Tuesday, 13 January 2015

Cities in Exile

The fourth largest city in Jordan is a Syrian refugee camp. Zaatari camp was intended to hold no more than 85,000 people, but now has a population of over 100,000. In April, Jordan opened Azraq camp. It currently accommodates over 11,000 registered refugees, but is designed to take up to 130,000 people.

The total number of Syrian refugees registered with UNHCR is now over 3.7 million.

BBC News feature from September 2013 – Zaatari refugee camp: Rebuilding lives in the desert

The Daily Star, Lebanon, on Azraq – Jordan opens Syria refugee camp for 130,000 people

UNHCR data on Syrian refugees.

The number of refugees accepted for resettlement by the UK is vanishingly small in comparison. Join us in London on Saturday 31st January for a demonstration to say Syrian refugees are welcome in the UK.

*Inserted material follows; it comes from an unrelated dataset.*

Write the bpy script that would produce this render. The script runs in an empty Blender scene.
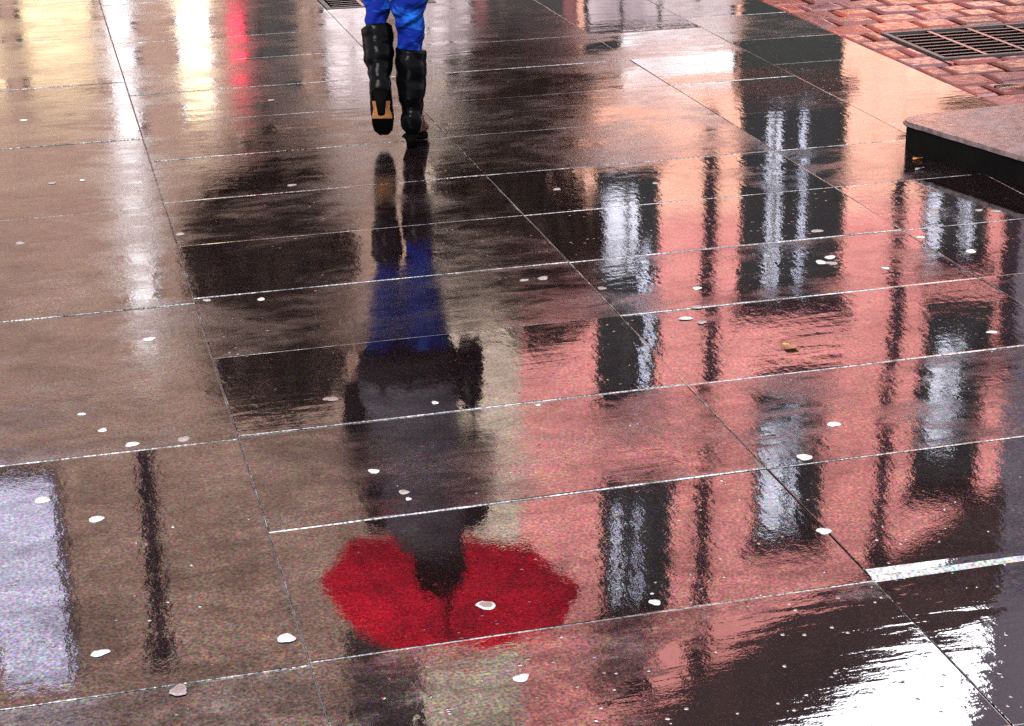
import bpy, bmesh, math, random
from mathutils import Vector, Matrix, Euler, noise
random.seed(7)
R = math.radians
sc = bpy.context.scene
C = sc.collection
AZ = R(14.4)                     # the pavement runs 14.4 degrees left of the viewing direction
CA, SA = math.cos(AZ), math.sin(AZ)
def W(s, t, z=0.0):              # pavement grid (s across, t along) -> world
    return Vector((s*CA - t*SA, s*SA + t*CA, z))

# ------------------------------------------------------------------ helpers
def mesh_obj(name, bm, mat, parent=None, smooth=False, loc=None):
    me = bpy.data.meshes.new(name)
    bm.normal_update()
    bm.to_mesh(me); bm.free()
    for m in (mat if isinstance(mat, (list, tuple)) else [mat]):
        me.materials.append(m)
    if smooth:
        me.polygons.foreach_set('use_smooth', [True]*len(me.polygons))
    o = bpy.data.objects.new(name, me); C.objects.link(o)
    if parent is not None: o.parent = parent
    if loc is not None: o.location = loc
    return o
def tag(o, label=None, cat=None, group=None, kind=None):
    if label: o['label'] = label
    if cat: o['category'] = cat
    if group: o['group'] = group
    if kind: o['kind'] = kind
    return o
def empty(name, loc, label, cat, group=None, rz=0.0):
    o = bpy.data.objects.new(name, None); C.objects.link(o)
    o.empty_display_size = 0.2
    o.location = loc; o.rotation_euler = (0, 0, rz)
    return tag(o, label, cat, group)
def box(bm, x0, x1, y0, y1, z0, z1, mi=0):
    v = [bm.verts.new((x, y, z)) for z in (z0, z1) for y in (y0, y1) for x in (x0, x1)]
    fs = []
    for f in ((0,2,3,1),(4,5,7,6),(0,1,5,4),(2,6,7,3),(0,4,6,2),(1,3,7,5)):
        fc = bm.faces.new([v[i] for i in f]); fc.material_index = mi; fs.append(fc)
    return v, fs
def bevel(bm, w, seg=2):
    bmesh.ops.bevel(bm, geom=list(bm.edges), offset=w, segments=seg, affect='EDGES', profile=0.6)
def quad(bm, a, b, c, d, mi=0):
    f = bm.faces.new([bm.verts.new(p) for p in (a, b, c, d)]); f.material_index = mi; return f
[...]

Syrian Refugees Welcome Here
Saturday 31 January at 2-5pm
Home Office, 2 Marsham St, London SW1P 4DF

Facebook event page.


Video: Snow in Zaatari Refugee Camp – Jordan Times, Jan 8, 2015.
Syrian refugees face abject conditions at the Zaatari Refugee Camp, some 80km northeast of Amman, on Thursday. Snow destroyed several tents and water flooded many others this week. The Norwegian Refugee Council warned on Wednesday that the lack of funds is negatively affecting relief efforts for Syrian refugees during the snowstorm. “Storms, snow and freezing cold are threatening lives among exhausted Syrian refugees in the Middle East. [NRC] fears that the insufficient assistance may have fatal consequences for refugees and internally displaced from Lebanon to Northern Iraq,” the organisation said in a statement.